Wen Jien He v. Ashcroft

MEMORANDUM **

In this appeal, we are called upon to determine whether the Board of Immigration Appeals (Board) erred in determining that Petitioner Wen Jien He failed to establish eligibility for asylum. The Board had jurisdiction under 8 C.F.R. §§ 3.1(b)(3) and 240.53(a), and we have jurisdiction over this timely-filed petition pursuant to 8 U.S.C. § 1252(b)(1999). We grant the petition.

Petitioner asserts that his testimony, properly credited, established that his wife was forced to be sterilized; that an alien whose spouse was forced to undergo a sterilization procedure can establish eligibility for asylum based on past persecution on account of political opinion; and that he has therefore established his eligibility for asylum. When “an alien’s testimony [is] unrefuted and credible, direct and specific, [it] is sufficient to establish the facts testified [to] without the need for any corroboration.” Ladha v. INS, 215 F.3d 889, 901 (9th Cir.2000) (as amended).

In this case, the Board rejected the rationale supporting the Immigration Judge’s (IJ) adverse credibility determination, but the Board then found that petitioner’s claim “is not so specific, detailed or even plausible as to obviate the need for documentary evidence to buttress his application for relief.” This is essentially the same language used by the Board in Salaam v. INS, 229 F.3d 1234, 1237 (9th Cir.2000), in which we held the Board had made an adverse credibility finding. Clearly, we can sustain the Board on its credibility finding and deny the petition. However, a subsequent event causes us not to do so. The Immigration and Naturalization Service (INS), in its brief on appeal, conceded that “the [Board] disagreed with the [IJ]’s adverse credibility determination, thus implicitly finding him credible.” This concession eliminates the Board’s adverse credibility finding, and thus we must assume the Board found the Petitioner’s testimony credible.

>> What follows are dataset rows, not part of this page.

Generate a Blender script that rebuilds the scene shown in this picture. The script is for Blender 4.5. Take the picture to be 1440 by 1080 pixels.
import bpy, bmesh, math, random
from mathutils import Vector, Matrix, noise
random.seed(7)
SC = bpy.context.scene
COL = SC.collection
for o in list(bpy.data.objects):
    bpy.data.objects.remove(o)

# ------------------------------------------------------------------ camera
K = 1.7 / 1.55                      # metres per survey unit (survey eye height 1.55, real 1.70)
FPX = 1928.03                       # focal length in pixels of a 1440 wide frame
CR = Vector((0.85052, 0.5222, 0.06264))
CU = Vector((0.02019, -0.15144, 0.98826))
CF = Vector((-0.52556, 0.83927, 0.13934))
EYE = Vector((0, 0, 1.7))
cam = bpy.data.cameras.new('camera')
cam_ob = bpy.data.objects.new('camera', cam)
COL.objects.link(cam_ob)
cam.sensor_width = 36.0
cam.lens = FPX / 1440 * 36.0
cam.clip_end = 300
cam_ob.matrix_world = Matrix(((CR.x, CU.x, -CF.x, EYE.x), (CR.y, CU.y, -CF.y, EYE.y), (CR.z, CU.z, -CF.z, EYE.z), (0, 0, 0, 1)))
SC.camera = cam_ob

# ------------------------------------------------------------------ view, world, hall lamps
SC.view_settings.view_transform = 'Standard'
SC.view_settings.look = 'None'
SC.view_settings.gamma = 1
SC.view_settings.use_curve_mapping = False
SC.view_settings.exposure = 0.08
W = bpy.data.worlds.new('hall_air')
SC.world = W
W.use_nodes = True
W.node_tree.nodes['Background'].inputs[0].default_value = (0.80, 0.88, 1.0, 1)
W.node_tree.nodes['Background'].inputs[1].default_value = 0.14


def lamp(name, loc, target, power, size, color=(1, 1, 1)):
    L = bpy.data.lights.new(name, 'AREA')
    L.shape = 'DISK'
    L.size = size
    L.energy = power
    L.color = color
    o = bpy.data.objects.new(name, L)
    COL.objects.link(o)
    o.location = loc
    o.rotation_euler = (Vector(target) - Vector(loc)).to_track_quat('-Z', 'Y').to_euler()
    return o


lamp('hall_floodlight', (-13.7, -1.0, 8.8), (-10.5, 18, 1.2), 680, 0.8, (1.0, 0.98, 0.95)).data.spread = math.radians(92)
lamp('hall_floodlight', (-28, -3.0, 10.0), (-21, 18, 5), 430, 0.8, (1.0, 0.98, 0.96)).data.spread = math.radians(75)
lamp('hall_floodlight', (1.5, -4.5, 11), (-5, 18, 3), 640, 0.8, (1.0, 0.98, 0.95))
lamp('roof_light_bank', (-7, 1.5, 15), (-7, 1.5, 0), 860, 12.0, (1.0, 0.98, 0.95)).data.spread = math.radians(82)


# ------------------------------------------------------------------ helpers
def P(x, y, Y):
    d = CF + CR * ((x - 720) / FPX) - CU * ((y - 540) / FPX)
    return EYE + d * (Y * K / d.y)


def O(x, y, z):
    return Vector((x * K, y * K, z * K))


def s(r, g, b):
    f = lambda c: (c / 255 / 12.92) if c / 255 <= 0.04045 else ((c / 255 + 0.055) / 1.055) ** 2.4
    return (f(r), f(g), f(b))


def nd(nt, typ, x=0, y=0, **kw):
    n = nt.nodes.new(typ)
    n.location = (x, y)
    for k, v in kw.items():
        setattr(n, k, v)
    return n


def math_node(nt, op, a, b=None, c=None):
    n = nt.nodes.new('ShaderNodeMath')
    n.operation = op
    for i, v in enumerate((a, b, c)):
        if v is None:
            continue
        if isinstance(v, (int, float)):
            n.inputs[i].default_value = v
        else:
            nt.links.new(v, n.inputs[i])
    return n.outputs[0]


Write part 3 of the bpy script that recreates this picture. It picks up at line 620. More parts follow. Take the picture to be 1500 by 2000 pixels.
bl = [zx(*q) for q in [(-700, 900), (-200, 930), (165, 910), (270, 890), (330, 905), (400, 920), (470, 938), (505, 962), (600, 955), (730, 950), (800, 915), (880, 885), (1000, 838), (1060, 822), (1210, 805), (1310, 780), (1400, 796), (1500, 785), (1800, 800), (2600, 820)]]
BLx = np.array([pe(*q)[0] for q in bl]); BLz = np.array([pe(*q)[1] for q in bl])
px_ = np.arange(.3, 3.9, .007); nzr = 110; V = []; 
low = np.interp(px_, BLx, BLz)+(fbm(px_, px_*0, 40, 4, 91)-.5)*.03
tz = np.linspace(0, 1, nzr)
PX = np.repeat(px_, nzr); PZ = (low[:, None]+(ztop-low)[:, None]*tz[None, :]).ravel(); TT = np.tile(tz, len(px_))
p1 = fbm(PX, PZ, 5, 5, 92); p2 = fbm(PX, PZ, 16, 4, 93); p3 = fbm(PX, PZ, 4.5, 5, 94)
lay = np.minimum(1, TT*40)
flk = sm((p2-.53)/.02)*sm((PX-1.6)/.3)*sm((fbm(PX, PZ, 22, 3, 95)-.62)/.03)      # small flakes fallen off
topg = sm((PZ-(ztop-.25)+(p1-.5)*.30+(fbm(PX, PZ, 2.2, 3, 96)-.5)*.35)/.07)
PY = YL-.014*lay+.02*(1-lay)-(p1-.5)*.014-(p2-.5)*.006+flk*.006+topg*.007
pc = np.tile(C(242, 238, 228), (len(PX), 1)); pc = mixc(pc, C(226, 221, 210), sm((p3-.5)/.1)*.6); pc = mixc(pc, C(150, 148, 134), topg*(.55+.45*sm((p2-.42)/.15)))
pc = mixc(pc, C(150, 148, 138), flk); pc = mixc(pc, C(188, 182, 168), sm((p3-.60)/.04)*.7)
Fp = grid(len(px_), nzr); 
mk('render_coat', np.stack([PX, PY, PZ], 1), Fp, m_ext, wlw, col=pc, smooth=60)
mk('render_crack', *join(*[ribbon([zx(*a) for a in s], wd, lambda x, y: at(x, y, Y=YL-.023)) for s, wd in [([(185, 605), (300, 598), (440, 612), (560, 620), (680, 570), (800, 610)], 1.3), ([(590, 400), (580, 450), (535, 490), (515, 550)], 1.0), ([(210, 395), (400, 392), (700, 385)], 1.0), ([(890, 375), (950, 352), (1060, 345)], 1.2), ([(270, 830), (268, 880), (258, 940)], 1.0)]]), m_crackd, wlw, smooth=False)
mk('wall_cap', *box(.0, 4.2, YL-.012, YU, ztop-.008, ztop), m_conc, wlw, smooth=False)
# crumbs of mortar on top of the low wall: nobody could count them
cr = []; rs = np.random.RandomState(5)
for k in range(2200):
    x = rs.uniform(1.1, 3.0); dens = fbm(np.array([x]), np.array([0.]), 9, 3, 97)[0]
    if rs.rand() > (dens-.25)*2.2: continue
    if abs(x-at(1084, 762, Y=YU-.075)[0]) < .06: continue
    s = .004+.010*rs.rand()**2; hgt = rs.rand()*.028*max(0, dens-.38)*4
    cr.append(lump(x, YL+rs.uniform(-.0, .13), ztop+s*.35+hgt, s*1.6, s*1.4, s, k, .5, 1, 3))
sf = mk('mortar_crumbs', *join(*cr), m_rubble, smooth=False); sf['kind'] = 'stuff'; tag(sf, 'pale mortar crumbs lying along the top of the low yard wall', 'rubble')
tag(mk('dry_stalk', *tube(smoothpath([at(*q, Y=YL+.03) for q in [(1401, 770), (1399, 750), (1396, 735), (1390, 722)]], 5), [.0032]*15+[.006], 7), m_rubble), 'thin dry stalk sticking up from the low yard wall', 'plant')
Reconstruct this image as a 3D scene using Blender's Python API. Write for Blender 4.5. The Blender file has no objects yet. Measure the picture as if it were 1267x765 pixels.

Petitioner’s testimony that his wife was involuntarily sterilized established past persecution on account of political opinion. See In Re C-Y-Z-, 21 I. & N. Dec. 915, 917-18 (BIA 1997); 8 U.S.C. § 1101(a)(42)(a)(1999). Once past persecution has been established, a presumption of a well-founded fear of future persecution arises. 8 C.F.R. § 208.13(b)(1). The burden then shifts to the INS to show that country conditions have changed to such an extent that “the applicant no longer has a well-founded fear of persecution,” or that “[t]he applicant could avoid future persecu*805tion by relocating to another part of the applicant’s country of nationality.” Id., §§ 208.13(b)(l)(i)(A) & (B). The INS has neither alleged nor presented evidence of either changed country conditions or Petitioner’s ability to avoid future persecution by relocating within China. Therefore, Petitioner has established eligibility for asylum. See C-Y-Z-, 21 I. & N. Dec. at 918-19.

We therefore remand the case for the exercise of the Attorney General’s discretion. See Salaam, 229 F.3d at 1240. Further, “[t]he finding of past persecution ... triggers a presumption that [Petitioner] has shown a clear probability of future persecution and is therefore entitled to withholding of removal.” Id. Nothing in the record rebuts the presumption.

Petition for review GRANTED. REMANDED for the exercise of the Attorney General’s discretion with respect to the asylum claim and for entry of an order withholding removal.

This disposition is not appropriate for publication and may not be cited to or by the courts of this circuit except as may be provided by Ninth Circuit Rule 36-3.